Monday, November 9, 2009

Weekend with the Masters

It’s going on two months since my trip to Colorado Springs for the American Artist’s Weekend with the Masters.  This four-day event featured some of the nation’s noted authorities on painting and drawing.   One is always asked, was it worth it, or some such question that brings on the standard response.  Yea, loved it—would do it again in a heartbeat—worth every penny.

Now that the experience has had time to percolate, I’m left with a different response that I needed to

 Photo: David Leffel and Jeremy Lipking's demonstration

put into words for myself, as much as, for others wanting to spend big bucks (travel, car rental, lodging, food, and tuition). 
First I have to say that when I registered, all workshops were closed.  My only options were lectures and demos.  Not a problem, since I didn’t cherish packing all the materials needed to actually paint with and then have them shipped ahead of time.  In addition, I’d rather listen and watch with my full attention given to the speaker and then go back to my studio to practice what I learned.


Not actually participating in a workshop experience changed the dynamics of the experience greatly and here is where I have to ask, was it worth it?  To answer that question, I had to ask myself what were my goals for going in the first place? It’s only when expectations aren’t met that one feels they didn’t get their monies worth.
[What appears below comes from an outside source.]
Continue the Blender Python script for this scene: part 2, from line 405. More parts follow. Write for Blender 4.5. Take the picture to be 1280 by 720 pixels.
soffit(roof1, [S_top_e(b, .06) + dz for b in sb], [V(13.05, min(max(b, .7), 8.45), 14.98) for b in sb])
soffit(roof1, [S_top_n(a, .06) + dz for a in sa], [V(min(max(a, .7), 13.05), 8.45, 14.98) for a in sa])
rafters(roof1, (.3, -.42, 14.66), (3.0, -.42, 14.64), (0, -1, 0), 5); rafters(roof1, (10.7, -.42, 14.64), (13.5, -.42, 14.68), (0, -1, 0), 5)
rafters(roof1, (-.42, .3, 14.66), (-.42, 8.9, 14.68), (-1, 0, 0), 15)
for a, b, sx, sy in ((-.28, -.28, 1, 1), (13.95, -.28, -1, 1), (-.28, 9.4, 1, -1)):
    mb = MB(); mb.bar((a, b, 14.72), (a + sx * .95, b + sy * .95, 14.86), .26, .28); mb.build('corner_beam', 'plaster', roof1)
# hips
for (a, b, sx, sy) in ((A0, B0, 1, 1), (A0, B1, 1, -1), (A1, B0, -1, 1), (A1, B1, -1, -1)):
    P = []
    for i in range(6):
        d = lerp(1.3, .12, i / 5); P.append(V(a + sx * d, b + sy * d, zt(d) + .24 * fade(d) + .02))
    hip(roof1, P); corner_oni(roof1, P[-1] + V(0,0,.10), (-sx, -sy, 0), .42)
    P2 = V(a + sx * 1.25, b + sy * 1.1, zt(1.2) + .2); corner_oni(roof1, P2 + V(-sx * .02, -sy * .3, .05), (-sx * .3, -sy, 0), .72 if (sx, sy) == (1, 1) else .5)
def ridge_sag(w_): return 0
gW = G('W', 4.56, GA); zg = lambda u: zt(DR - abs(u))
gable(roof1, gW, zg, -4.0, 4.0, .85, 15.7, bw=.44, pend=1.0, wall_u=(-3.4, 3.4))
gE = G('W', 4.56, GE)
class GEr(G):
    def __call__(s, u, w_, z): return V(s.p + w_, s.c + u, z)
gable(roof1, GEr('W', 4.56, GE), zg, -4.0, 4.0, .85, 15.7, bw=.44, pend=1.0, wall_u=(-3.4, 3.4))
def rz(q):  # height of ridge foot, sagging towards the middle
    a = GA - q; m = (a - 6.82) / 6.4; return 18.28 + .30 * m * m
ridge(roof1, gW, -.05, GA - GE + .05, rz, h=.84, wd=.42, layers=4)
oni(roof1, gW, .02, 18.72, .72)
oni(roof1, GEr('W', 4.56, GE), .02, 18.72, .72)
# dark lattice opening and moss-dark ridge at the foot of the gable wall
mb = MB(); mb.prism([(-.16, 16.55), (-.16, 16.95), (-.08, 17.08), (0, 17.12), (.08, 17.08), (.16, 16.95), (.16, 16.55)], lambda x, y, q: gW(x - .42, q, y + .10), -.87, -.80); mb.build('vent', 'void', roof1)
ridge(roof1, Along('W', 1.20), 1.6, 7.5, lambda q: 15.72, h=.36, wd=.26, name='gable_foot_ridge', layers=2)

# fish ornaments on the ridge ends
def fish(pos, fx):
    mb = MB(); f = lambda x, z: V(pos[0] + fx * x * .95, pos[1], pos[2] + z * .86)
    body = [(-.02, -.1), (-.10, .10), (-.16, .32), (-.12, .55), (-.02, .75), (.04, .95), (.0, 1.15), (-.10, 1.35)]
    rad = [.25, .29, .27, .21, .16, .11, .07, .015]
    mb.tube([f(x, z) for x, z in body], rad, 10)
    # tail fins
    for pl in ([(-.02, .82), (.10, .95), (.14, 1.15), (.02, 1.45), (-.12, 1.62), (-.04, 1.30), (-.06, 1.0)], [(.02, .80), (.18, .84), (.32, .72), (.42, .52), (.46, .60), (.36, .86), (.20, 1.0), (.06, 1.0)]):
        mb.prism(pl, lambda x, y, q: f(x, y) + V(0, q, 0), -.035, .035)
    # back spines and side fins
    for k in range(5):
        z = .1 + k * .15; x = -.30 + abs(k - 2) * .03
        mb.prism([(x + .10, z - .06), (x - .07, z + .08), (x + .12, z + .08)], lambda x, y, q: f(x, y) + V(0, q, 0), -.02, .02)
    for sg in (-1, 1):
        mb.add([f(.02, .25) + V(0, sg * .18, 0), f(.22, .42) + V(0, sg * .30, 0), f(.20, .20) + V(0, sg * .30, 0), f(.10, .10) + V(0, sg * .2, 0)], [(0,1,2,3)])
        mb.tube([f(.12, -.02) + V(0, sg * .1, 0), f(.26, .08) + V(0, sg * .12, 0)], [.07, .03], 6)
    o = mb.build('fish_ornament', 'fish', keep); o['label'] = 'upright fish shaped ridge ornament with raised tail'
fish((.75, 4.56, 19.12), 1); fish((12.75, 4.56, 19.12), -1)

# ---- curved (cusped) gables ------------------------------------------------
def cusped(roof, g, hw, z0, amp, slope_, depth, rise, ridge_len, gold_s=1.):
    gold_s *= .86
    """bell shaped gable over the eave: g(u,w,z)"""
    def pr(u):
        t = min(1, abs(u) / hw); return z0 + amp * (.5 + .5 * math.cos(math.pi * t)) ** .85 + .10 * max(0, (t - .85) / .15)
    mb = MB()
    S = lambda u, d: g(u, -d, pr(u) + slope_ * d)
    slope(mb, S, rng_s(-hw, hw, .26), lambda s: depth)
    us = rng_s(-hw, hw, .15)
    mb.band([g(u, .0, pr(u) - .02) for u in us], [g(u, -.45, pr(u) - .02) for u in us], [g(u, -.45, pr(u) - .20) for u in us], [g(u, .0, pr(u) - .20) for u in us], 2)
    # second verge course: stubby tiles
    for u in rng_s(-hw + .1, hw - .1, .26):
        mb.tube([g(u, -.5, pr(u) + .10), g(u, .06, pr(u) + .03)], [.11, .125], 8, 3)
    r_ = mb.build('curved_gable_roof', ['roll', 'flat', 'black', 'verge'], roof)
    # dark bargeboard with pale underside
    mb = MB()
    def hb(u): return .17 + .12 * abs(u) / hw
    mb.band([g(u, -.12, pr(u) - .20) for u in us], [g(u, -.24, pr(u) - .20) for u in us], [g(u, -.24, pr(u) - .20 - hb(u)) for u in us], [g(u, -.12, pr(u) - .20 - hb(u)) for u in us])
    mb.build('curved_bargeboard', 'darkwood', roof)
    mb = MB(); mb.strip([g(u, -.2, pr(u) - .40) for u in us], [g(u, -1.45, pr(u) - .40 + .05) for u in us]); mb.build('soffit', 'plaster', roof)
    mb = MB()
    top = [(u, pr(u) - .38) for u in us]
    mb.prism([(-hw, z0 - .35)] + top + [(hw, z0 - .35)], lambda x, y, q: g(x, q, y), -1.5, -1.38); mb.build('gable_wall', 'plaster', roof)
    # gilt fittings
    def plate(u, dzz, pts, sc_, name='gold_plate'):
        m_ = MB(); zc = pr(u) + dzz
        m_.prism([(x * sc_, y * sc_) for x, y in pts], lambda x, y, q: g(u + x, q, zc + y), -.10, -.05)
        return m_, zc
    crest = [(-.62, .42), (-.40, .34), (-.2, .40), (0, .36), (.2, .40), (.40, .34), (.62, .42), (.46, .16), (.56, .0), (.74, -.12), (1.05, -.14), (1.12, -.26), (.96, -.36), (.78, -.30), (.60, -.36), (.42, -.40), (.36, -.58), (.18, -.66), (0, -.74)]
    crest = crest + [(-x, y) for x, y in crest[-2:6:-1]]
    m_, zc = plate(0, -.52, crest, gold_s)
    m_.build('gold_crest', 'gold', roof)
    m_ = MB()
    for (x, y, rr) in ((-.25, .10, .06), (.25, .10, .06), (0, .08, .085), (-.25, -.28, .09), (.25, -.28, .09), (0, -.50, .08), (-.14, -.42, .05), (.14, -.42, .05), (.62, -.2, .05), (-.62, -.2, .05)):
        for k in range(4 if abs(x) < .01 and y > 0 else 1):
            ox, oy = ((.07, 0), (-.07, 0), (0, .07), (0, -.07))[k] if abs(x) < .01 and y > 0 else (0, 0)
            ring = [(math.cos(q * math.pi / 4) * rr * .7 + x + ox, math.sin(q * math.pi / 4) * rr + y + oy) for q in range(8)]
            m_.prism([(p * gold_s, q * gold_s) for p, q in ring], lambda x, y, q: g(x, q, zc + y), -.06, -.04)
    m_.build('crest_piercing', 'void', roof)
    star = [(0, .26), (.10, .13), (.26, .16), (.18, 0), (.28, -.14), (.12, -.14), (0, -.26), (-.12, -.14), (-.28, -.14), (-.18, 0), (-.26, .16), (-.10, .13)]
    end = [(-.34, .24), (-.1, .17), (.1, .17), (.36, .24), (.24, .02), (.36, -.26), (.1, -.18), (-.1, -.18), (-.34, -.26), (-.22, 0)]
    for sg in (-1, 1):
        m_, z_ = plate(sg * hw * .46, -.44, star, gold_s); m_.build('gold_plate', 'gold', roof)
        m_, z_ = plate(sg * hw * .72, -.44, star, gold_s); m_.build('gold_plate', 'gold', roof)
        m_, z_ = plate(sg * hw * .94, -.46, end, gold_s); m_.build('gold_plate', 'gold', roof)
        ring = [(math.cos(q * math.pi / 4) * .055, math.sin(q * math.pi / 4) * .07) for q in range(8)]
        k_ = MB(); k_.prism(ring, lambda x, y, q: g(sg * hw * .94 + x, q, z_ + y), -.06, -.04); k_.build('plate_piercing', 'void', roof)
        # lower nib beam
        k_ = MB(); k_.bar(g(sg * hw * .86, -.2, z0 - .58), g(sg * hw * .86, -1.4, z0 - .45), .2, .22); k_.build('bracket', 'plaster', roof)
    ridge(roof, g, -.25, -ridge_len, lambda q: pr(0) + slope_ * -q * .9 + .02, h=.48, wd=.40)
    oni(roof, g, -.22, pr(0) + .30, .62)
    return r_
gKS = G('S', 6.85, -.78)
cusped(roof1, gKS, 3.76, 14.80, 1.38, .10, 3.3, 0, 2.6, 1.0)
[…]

First, I  wanted to meet some of my idols of the easel.  Goal one accomplished!  My second goal was to watch them teach.  Here you have to understand my background.  I’ve been a teacher for thirty-five years and a painter for even a little longer.  I’ve trained teachers, tutored teachers, and evaluated teachers, as well as, taught kids from kindergarten through college.  Second goal was accomplished and that’s where my real learning took place and made the trip worth every penny I spent.

I find a great joy is watching a master teacher, no matter what  the discipline.  At the Master’s Weekend, there were many.  To put into words a physical act of drawing or painting requires a set of skills that go beyond being an excellent artist.